Lifehacking with knots


Applied topology is cool.

I found this link on Lifehacker, a Aussie fellow who focuses on efficiency and knot-typing as a side interest. I'm trying out tying my shoes a little differently.

Inspired by Thoreau

From yesterday's A.Word.A.Day:

It is difficult to begin without borrowing, but perhaps it is the most generous course thus to permit your fellow-men to have an interest in your enterprise. -Henry David Thoreau, naturalist and author (1817-1862)


I haven't read Civil Disobedience or Walden in quite some time.


Undesired work is a kind of evil.

Wednesday, July 11, 2007

Packing

Packing for the move is like a Reverse Katrina, a little.

Now, all the books and CDs are packed. None of the games or RPGs are yet, and the movies are waiting for their cardboard shuttles.

I'm going through boxes of mementos I haven't opened since I packed them a year a half ago- stuff that got emptied out of drawers and into boxes for salvage. Some is crap, just receipts and papers that I didn't go through. Some is valuable, either financially, for providing memories, or for utility.

We found the vintage 60"x40" Apocalypse Now poster. It was hiding behind the didjes.

I'm finding correspondence from my college days, and photographs I've forgotten about, along with disposable cameras I never developed- who knows if the film is still good after several years?

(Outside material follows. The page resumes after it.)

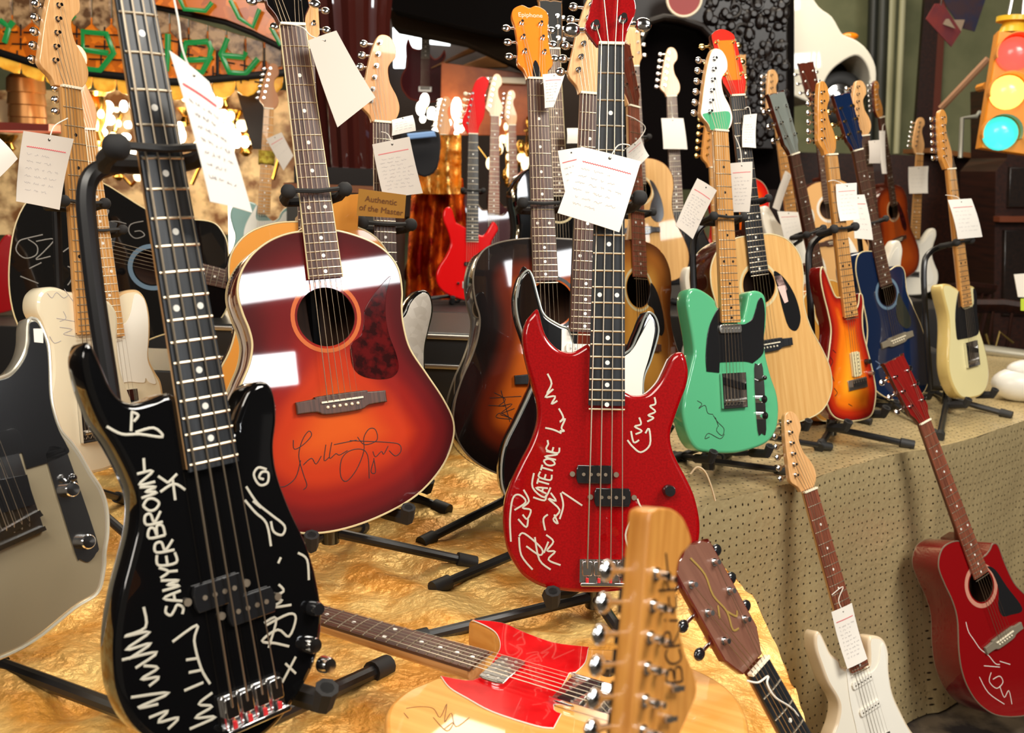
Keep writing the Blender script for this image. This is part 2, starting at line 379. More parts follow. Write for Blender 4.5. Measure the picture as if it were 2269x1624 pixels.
    for k in range(1, nfr + 1): q = MB(); fret(q, frdist(L, k)); q.build('fret', fretm, root, off)
    if markers:
        q = MB()
        for k in (3, 5, 7, 9, 12, 15, 17, 19, 21):
            if k > nfr: continue
            y = (frdist(L, k) + frdist(L, k - 1)) / 2
            for xx in ((-wid(y) * .26, wid(y) * .26) if k == 12 and doubled else (0,)):
                q.cyl((xx, y, zf - .001), (0, 0, 1), .0033 if nstr == 6 else .0038, .0014, 12)
                if lod == 0: q.build('fret_marker', inlay, root, off); q = MB()
        if lod: q.build('fret_markers', inlay, root, off)
    q = MB(); q.box(-w1, w1, L - .001, L + .004, zb, zf + .003, b=.0008); q.build('nut', bone, root, off)
    # headstock
    hz = (zf - .012) if not hstilt else zf - .002; th = hth
    ca, sn = math.cos(hstilt), math.sin(hstilt)
    hroot_m = Matrix.Rotation(-hstilt, 4, 'X')
    hp = [(x, y - L) for x, y in fr.L(hs, hz)] if hspx else list(hs)
    hq = ccw(cr_closed(hp, 4)); hb = MB(); hb.prism(hq, 0, -th, .0015, 0, 1, steps=2)
    hsm = hsm or neckm
    ho = hb.build('headstock', [hsm, hsside or neckm], root); hm = Matrix.Translation(Vector(off) + Vector((0, L + .003, hz))) @ hroot_m
    ho.matrix_basis = hm
    posts = []
    if isinstance(pegs, (list, tuple)): posts = list(pegs)
    elif pegs == 'L6': posts = [(-.024 + i * .0045, .045 + i * .026, -1) for i in range(6)]
    elif pegs == 'T6': posts = [(-.022 + i * .0032, .042 + i * .0255, -1) for i in range(6)]
    elif pegs == 'A6': posts = [(s * (.024 + .001 * i), .055 + i * .045, s) for s in (-1, 1) for i in range(3)]
    elif pegs == 'A12': posts = [(s * (.024 + .0005 * i), .045 + i * .022, s) for s in (-1, 1) for i in range(6)]
    elif pegs == 'E6': posts = [(s * .022, .062 + i * .035, s) for s in (-1, 1) for i in range(3)]
    pr = bpy.data.objects.new('tuning_machines', None)
    for p in posts:
        x, y, s = p[:3]; sc = p[3] if len(p) > 3 else 1.0; e = p[4] if len(p) > 4 else .017
        k0 = len(COL.objects); before = set(root.children)
        peg(root, (0, 0, 0), x, y, s, pegm, butm or pegm, 0, sc, lod > 0, 0, e)
        for c in set(root.children) - before: c.matrix_basis = hm
    bpy.data.objects.remove(pr)
    # strings
    if nstr:
        sw = (nut_w - .008, (.052 if nstr == 6 else .057)); P3 = [hm @ Vector((x, y, .004)) - Vector(off) for x, y, *_ in posts]
        sb_ = MB()
        zbr = .0135 if not ac else .013
        for i in range(nstr):
            t = i / (nstr - 1) - .5; r = (.0013 - .0009 * i / 5) * .55 if nstr == 6 else (.00135 - .00018 * i)
            if lod: r *= 1.15
            pts = [Vector((t * sw[1], 0, zbr)), Vector((t * sw[0], L, zf + .0028))]
            if not ac: pts.insert(0, Vector((t * sw[1], -.012, .004)))
            if P3 and len(P3) >= nstr:
                if isinstance(pegs, str) and pegs[0] in 'LT': pts.append(P3[i])
                elif isinstance(pegs, str): pts.append(P3[i if i < 3 else 8 - i] if len(P3) == 6 else P3[i * 2 % len(P3)])
                else: pts.append(P3[i])
            m = strm or ((bronze if ac else steel))
            q = MB(); q.tube(pts, r, 6 if lod == 0 else 4); q.build('string', m, root, off)
    # bridge
    if bridge == 'pin':
        q = MB(); q.prism(cr_closed([(-.078, -.014), (-.078, -.014), (-.078, .006), (-.078, .006), (-.045, .008), (-.04, .011), (.04, .011), (.045, .008), (.078, .006), (.078, .006), (.078, -.014), (.078, -.014), (.045, -.015), (.03, -.021), (-.03, -.021), (-.045, -.015)], 3), .009, 0, .002)
        o = q.build('bridge', bwood, root, off)
        q = MB(); q.box(-.036, .036, -.0015, .0015, .008, .0125); q.build('saddle', bone, o)
        for i in range(6): q = MB(); q.sphere((-.026 + i * .0104, -.009, .0095), .0028, 8); q.build('bridge_pin', bone, o)
    elif bridge == 'tele':
        q = MB(); q.box(-.036, .036, -.018, .066, .0002, .002); q.box(-.036, -.0345, -.018, .066, 0, .010); q.box(.0345, .036, -.018, .066, 0, .010); q.box(-.036, .036, -.0185, -.017, 0, .010)
        o = q.build('bridge', chrome, root, off)
        for i in range(3): q = MB(); q.cyl((-.031 + i * .0212, 0, .008), (1, 0, 0), .004, .019, 12); q.build('saddle', satin, o)
        q = MB(); q.obox((0, .040, .005), Vector((.96, -.27, 0)), Vector((.27, .96, 0)), Vector((0, 0, 1)), .033, .008, .004); q.build('bridge_pickup', blackpl, o)
    elif bridge == 'bass':
        q = MB(); q.box(-.040, .040, -.028, .012, .0002, .004); q.box(-.040, .040, -.030, -.024, 0, .018, b=.002)
        o = q.build('bridge', chrome, root, off)
        for i in range(4): q = MB(); x = -.0285 + i * .019; q.box(x - .008, x + .008, -.014, .010, .004, .013, b=.002); q.cyl((x, -.024, .009), (0, 1, 0), .003, .014, 8); q.build('saddle', chrome, o)
        for i in range(4): q = MB(); x = -.0285 + i * .019; q.cyl((x, -.029, .0135), (0, 1, 0), .0026, .012, 8); q.build('string_winding', M('red_thread', D((200, 30, 34)), .6), o)
    elif bridge == 'hard':
        q = MB(); q.box(-.041, .041, -.022, .008, .0002, .004, b=.001); o = q.build('bridge', satin, root, off)
        for i in range(6): q = MB(); x = -.026 + i * .0104; q.box(x - .0048, x + .0048, -.012, .006, .004, .012); q.build('saddle', chrome, o)
    for p in pick:
        kind, x, y, ang = p[:4]; pm = p[4] if len(p) > 4 else blackpl; q = MB()
        ax, ay = Vector((math.cos(ang), math.sin(ang), 0)), Vector((-math.sin(ang), math.cos(ang), 0)); c = Vector((x, y, 0))
        hx, hy = {'s': (.035, .009), 'h': (.036, .019), 'p': (.030, .015), 'n': (.033, .010)}[kind]
        o2 = [(c + ax * a * hx + ay * bb * hy) for a, bb in ((-1, -.5), (-.9, -1), (.9, -1), (1, -.5), (1, .5), (.9, 1), (-.9, 1), (-1, .5))]
        q.prism([(v.x, v.y) for v in o2], .0075, 0.0005, .0012, steps=2)
        o = q.build('pickup', pm, root, off)
        q = MB(); npole = 6 if kind != 'p' else 4
        for r_ in ((-.4, .4) if kind == 'h' else (0,)):
            for i in range(npole): v = c + ax * ((i - (npole - 1) / 2) * (.0104 if kind != 'p' else .012)) + ay * (r_ * hy); q.cyl((v.x, v.y, .0072), (0, 0, 1), .0022 if kind != 'p' else .003, .0012, 8)
        if kind == 'p':
            for a in (-1, 1): v = c + ax * (a * (hx + .006)); q.cyl((v.x, v.y, .001), (0, 0, 1), .0045, .003, 10)
        q.build('pole_pieces', steel if pm is blackpl else satin, o)
    for kb in knobs:
        x, y, km = kb[:3]; R = kb[3] if len(kb) > 3 else .010; q = MB(); q.lathe((x, y, 0), (0, 0, 1), [(R, 0), (R * .96, .012), (R * .8, .016), (0, .0165)], 18); q.build('control_knob', km, root, off)
    for sg in sigs: strokes(root, off, 'signature', [fr.L(l) for l in sg[0]], sg[1], sg[2])
    return root, fr, off, P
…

The apartment has stacks and stacks of boxes, cardboard edifices of things. It's eerily reminiscent of moving in, leaving home, and facing the unknown... and all the memories they stir up.

Tuesday, July 10, 2007

Moving date set

You read it here first, people. We're getting a truck on Friday, July 27th.

Penske rocks! Cat basically filled out a request for a quote, and they gave us a call and offered us a discount. w00t!

Thursday, July 05, 2007

Just got paid today

...got me a pocket full of change.

I haven't had access enough to post to Blogger lately, for which I apologize. I've got some links and articles shared over in the sidebar.

For my RSS friends, please click on an ad or two, okay? If not, that's okay. You can still read my shared Google Reader items.

Speaking of ads, I've gotten something like less than forty bucks credit over at FunAgain, about four bucks at Amazon, and less than fifteen from Google Adsense. Hooray! You too can be famous on the internets and get paid for it... eventually, and in small amounts.

Sunday, July 01, 2007

Time flies like an arrow...

...fruit flies like a banana.

By the time you next have to pay your rent or the house note, we'll be back in New Orleans.